Friday, 3 November 2023

Michael Cross' memories

I enjoyed this account of going to Oxford University in the 1950s... by Michael Cross.

There are mentions of quite a few former GA Presidents along the way.


A few extracts

There were also, I remember, the Admiralty Handbooks. These were written by geographers in both Oxford and Cambridge during the War years to inform the military of the history, geography and culture of countries in the sphere of war.

We were all well aware of the Davisian cycle of erosion and it seemed almost to be geomorphologically 'fashionable' to look for erosion surfaces - they seemed to play such a major part in the interpretation of landscapes. Wooldridge and Morgan's Geomorphology along with Wooldridge and Linton's Structure, Surface and Drainage in South East England were necessary 'reads'. We were also made aware of a new (to most of us) hypothesis challenging Davis's, one formulated by Penck - summarised by "wearing back as opposed to wearing down". Little were we to realise that over the decades to follow another half dozen or so hypotheses would be suggested by competing geomorphologists. (I have often thought that it would be true to say that wherever two geomorphologists are gathered together, they will disagree!)

Research on frontal systems had only properly got underway in the inter-War period. Air masses were new to us. The then latest edition of Austin Miller's Climatology had what appeared to be an added chapter, Air Masses, and we were advised to buy this edition and avoid older second-hand copies without it. I find it remarkable that today it is routine for TV weather forecasters to refer to air masses in their forecasts. Similarly, most had not heard of the jet stream. I believe some empirical knowledge of jet streams was gained by fighter pilots over Japan in WW2 but it only 'filtered through' to the general public with the growth of high-level airline flights in the 1960s and beyond.

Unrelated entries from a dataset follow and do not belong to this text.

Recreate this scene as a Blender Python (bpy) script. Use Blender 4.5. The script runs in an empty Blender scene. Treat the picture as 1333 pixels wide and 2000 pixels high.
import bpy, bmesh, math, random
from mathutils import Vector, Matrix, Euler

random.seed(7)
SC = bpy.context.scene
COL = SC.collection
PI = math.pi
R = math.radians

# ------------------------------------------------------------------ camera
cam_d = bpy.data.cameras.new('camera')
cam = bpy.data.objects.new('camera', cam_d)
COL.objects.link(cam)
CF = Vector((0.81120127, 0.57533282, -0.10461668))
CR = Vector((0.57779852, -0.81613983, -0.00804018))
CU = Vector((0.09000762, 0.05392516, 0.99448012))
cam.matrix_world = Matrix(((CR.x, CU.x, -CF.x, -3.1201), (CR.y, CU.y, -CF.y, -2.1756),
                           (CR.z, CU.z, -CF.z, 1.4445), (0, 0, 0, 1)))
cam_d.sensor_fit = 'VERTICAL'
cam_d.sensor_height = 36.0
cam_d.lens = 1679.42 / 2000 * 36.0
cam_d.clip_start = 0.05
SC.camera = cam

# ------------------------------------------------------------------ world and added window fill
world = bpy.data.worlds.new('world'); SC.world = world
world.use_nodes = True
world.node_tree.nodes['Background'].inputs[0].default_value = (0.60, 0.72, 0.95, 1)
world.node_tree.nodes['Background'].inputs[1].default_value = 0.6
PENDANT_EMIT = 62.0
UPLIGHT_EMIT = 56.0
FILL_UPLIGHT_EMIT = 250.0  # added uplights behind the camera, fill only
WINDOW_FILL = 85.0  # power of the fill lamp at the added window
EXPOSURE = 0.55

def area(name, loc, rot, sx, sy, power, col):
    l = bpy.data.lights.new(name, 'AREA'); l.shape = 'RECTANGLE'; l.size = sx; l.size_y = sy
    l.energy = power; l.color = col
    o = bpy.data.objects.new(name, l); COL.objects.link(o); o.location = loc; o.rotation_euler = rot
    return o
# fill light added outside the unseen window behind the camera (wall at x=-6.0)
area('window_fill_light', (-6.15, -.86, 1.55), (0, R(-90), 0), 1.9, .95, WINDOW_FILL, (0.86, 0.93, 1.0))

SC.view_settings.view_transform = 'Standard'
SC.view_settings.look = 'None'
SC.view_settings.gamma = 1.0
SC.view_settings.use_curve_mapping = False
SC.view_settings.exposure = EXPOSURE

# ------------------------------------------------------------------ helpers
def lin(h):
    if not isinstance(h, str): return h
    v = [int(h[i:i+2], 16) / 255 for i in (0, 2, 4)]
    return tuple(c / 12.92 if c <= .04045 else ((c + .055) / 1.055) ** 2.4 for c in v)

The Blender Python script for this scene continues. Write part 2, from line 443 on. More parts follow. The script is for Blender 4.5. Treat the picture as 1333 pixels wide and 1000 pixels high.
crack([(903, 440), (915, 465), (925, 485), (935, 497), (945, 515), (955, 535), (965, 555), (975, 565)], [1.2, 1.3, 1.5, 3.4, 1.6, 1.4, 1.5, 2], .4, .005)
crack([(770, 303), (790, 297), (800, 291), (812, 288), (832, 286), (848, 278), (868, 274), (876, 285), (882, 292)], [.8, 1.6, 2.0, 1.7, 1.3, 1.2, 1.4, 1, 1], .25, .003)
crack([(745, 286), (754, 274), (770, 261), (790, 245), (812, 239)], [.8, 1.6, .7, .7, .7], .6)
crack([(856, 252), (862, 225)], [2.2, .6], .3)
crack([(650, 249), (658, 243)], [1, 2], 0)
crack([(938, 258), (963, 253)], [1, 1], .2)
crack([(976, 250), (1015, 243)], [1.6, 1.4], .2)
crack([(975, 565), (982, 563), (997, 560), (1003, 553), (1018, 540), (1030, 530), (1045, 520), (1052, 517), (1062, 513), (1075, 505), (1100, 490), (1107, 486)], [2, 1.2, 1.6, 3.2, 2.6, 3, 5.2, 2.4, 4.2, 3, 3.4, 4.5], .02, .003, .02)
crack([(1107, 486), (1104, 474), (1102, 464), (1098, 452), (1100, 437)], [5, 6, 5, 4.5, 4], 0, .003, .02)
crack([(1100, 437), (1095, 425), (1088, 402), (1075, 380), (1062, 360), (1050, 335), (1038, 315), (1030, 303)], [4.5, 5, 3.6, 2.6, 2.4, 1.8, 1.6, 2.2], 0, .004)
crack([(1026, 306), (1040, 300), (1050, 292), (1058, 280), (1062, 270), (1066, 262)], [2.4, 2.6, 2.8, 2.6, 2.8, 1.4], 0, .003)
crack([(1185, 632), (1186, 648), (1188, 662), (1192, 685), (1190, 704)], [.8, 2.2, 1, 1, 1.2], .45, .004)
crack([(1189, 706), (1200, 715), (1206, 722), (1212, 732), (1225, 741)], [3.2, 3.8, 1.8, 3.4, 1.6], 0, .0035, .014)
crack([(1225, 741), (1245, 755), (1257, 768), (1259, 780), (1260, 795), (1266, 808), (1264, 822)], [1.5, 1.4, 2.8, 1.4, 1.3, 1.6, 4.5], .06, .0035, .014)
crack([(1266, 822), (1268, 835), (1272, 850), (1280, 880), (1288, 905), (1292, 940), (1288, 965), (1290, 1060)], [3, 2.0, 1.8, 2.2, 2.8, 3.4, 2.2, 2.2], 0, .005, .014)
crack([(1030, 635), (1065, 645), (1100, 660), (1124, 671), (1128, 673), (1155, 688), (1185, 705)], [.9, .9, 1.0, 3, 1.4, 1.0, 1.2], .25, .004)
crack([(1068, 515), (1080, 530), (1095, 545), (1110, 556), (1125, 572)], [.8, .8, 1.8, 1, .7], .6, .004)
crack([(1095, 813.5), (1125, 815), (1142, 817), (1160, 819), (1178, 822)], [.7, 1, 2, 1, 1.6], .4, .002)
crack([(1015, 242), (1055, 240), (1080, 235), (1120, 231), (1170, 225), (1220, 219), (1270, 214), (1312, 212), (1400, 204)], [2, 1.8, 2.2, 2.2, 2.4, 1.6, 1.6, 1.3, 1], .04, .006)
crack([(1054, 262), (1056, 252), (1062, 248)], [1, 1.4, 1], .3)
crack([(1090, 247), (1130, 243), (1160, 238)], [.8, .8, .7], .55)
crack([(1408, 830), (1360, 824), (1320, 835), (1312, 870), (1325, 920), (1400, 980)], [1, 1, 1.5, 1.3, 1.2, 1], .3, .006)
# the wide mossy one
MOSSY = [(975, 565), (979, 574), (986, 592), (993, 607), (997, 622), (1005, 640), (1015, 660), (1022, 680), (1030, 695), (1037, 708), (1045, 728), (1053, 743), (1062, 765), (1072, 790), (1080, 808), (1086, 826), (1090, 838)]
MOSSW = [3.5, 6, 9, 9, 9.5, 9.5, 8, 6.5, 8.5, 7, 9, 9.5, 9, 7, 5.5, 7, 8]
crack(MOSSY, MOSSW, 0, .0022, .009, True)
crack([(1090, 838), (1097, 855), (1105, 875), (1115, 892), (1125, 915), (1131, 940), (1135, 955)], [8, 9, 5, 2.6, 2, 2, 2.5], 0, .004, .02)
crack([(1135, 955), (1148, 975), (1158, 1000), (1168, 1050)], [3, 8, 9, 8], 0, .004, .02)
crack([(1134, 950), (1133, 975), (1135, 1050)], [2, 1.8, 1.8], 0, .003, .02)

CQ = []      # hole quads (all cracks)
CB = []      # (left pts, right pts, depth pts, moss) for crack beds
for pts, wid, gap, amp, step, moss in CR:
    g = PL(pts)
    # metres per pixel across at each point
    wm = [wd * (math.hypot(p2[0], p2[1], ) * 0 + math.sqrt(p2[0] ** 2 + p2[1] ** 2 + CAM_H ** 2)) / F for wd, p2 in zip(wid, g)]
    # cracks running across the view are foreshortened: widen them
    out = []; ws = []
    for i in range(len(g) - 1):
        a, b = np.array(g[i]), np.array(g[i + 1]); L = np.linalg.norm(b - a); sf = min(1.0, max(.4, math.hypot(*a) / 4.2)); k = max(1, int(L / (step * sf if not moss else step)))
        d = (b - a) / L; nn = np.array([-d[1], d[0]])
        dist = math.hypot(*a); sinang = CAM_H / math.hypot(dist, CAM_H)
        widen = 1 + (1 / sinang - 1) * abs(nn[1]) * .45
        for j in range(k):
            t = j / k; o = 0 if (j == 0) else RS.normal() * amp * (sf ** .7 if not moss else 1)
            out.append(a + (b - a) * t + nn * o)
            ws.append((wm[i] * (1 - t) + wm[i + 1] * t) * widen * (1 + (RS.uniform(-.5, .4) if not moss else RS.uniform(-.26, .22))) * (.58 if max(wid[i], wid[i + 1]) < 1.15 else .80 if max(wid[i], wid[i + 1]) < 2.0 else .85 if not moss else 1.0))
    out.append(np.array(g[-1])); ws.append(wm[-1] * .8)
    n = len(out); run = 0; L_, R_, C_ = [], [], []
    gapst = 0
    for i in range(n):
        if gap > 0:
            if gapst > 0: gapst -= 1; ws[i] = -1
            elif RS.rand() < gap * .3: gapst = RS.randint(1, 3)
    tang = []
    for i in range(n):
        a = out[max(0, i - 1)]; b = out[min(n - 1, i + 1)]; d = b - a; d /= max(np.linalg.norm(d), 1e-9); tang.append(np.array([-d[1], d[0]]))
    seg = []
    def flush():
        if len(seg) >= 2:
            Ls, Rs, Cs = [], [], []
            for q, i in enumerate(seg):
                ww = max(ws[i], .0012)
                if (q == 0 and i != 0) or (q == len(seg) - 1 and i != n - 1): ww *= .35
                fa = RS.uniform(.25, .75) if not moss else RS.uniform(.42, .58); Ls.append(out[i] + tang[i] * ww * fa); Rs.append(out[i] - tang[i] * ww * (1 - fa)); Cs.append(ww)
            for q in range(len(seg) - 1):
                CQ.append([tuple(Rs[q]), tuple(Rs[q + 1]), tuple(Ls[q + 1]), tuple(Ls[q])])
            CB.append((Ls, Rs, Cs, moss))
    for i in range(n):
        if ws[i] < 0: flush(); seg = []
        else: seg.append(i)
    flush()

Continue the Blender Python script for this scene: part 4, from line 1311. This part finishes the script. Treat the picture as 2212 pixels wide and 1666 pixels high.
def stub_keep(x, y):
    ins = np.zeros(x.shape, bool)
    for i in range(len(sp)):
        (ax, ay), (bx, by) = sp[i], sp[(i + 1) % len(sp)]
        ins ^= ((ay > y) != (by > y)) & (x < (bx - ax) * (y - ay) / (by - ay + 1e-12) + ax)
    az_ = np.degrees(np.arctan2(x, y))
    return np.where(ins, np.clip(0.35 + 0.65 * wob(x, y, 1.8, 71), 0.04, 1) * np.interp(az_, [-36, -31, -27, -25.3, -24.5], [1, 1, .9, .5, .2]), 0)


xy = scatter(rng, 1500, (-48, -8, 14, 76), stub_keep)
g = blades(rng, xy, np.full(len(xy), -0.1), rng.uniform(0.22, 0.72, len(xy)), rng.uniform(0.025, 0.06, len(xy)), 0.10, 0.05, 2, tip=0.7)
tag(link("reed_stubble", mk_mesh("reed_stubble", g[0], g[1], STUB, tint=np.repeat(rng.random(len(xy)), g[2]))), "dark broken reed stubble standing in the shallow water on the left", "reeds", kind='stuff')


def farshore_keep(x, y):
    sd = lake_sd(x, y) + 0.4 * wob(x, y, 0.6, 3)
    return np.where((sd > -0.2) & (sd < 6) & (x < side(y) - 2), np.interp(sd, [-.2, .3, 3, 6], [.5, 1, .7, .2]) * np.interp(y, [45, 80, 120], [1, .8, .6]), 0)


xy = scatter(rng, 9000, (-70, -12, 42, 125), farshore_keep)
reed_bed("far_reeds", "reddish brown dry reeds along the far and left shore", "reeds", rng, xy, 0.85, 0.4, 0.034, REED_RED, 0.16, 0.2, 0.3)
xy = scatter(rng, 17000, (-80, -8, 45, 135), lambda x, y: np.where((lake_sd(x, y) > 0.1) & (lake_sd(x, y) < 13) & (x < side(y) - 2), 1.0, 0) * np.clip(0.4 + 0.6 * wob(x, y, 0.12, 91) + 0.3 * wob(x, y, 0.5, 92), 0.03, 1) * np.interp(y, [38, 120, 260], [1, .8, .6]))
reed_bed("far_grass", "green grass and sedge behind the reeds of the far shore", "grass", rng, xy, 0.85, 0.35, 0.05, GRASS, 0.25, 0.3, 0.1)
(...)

During my three years I cannot recall any mention being made, detailed or otherwise, of the jet stream.

Jean Brunhes 'classic' text La Geographie Humaine, although nearly forty years old, was recommended reading, as was The British Isles by Dudley (later Sir Dudley) Stamp - aka 'Deadly Dudley'! 

I wonder why he was Deadly Dudley... as in deadly dull?

In 1954, the annual meeting of the British Association was held in Oxford and thus the accompanying volume The Oxford Region was an up to date source. Edited by my tutor A F Martin and by R W Steel, other familiar names are listed on the Contents page (Dr Steel left midway through my time at Oxford and went on to become Professor of Geography at Liverpool.)